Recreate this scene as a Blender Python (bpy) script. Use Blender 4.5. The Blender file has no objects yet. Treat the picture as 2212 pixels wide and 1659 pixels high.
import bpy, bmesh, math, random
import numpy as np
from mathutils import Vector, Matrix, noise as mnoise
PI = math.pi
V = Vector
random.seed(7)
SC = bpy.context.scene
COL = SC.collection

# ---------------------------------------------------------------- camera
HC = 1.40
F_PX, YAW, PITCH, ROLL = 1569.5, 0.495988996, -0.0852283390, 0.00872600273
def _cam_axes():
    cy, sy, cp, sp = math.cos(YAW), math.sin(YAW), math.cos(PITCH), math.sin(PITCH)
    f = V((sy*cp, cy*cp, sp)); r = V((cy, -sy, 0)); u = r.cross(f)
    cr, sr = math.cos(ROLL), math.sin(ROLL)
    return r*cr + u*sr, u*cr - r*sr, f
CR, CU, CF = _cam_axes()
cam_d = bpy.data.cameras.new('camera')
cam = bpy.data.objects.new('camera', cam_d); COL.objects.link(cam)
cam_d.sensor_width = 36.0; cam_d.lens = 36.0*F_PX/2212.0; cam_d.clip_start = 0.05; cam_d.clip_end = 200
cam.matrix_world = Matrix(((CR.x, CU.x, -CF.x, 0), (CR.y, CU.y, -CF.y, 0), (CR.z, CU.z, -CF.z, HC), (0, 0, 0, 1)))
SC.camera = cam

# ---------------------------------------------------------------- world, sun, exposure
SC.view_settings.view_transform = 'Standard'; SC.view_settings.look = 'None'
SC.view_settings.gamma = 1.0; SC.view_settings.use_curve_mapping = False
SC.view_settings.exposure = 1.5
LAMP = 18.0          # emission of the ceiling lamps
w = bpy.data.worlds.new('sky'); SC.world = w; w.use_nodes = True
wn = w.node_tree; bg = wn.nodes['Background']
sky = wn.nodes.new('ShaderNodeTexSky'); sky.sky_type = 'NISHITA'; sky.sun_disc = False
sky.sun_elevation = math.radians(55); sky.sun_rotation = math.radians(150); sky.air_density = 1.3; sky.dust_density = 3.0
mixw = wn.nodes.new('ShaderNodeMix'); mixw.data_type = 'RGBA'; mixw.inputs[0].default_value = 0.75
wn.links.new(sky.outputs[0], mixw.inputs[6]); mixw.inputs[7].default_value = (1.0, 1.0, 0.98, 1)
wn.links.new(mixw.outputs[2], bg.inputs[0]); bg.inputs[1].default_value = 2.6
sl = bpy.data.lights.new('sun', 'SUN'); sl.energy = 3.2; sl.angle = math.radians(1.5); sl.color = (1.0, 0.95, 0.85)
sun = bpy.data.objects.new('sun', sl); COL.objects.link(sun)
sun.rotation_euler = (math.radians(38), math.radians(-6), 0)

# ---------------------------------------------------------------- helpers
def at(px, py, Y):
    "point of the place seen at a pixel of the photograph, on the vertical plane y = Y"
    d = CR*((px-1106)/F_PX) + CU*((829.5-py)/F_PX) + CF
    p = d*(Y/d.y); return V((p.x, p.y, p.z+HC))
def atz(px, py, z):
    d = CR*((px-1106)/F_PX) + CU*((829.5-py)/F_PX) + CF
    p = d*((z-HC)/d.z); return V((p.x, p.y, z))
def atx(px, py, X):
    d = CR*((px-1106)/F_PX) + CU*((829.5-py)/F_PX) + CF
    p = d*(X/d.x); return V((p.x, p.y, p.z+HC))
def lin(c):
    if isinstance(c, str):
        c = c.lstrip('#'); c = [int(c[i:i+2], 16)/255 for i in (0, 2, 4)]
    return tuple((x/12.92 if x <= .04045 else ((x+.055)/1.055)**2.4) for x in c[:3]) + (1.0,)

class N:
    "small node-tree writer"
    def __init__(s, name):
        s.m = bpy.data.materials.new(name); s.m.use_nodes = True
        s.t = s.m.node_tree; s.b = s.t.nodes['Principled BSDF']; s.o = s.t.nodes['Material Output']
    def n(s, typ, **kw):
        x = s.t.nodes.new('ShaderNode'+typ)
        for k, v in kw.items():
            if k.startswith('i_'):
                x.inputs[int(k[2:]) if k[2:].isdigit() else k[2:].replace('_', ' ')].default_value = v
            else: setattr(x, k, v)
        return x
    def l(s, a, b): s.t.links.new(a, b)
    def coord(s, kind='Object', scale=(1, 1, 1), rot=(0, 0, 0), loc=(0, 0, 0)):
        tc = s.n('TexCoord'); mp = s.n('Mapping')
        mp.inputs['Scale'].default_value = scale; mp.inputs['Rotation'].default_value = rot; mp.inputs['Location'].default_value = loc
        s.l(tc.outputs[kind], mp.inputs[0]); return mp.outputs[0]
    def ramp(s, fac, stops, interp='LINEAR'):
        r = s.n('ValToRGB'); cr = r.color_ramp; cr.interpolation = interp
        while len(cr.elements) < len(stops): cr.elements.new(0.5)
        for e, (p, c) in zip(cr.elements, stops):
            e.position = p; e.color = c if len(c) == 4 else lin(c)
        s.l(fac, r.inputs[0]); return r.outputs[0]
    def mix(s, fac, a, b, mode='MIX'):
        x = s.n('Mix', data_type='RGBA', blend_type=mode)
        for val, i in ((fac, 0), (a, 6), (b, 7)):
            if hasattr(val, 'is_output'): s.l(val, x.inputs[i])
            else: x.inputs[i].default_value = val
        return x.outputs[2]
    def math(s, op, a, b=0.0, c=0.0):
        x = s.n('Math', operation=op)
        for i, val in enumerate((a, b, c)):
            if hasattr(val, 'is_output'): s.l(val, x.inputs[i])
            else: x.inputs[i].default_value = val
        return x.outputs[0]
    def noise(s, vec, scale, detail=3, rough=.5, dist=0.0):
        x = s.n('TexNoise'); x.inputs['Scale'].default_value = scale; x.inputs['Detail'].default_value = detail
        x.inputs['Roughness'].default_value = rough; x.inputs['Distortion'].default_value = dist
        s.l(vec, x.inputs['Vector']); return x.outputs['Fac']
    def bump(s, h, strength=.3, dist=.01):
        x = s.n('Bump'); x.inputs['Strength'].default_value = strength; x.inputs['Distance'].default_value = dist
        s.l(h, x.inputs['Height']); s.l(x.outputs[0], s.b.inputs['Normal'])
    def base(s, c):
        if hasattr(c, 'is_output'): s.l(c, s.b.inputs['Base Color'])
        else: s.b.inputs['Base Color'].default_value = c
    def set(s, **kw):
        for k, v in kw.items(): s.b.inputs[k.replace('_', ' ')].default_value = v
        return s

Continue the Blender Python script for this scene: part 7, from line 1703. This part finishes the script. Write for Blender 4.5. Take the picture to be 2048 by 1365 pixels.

• **WRITTEN REQUEST**: Write out, exactly and with nothing else, the lines of the listing above from its first line through the line with "COL = SC.collection".

• **TASK OUTPUT**:
Recreate this scene as a Blender Python (bpy) script. Use Blender 4.5. The Blender file has no objects yet. Treat the picture as 2212 pixels wide and 1659 pixels high.
import bpy, bmesh, math, random
import numpy as np
from mathutils import Vector, Matrix, noise as mnoise
PI = math.pi
V = Vector
random.seed(7)
SC = bpy.context.scene
COL = SC.collection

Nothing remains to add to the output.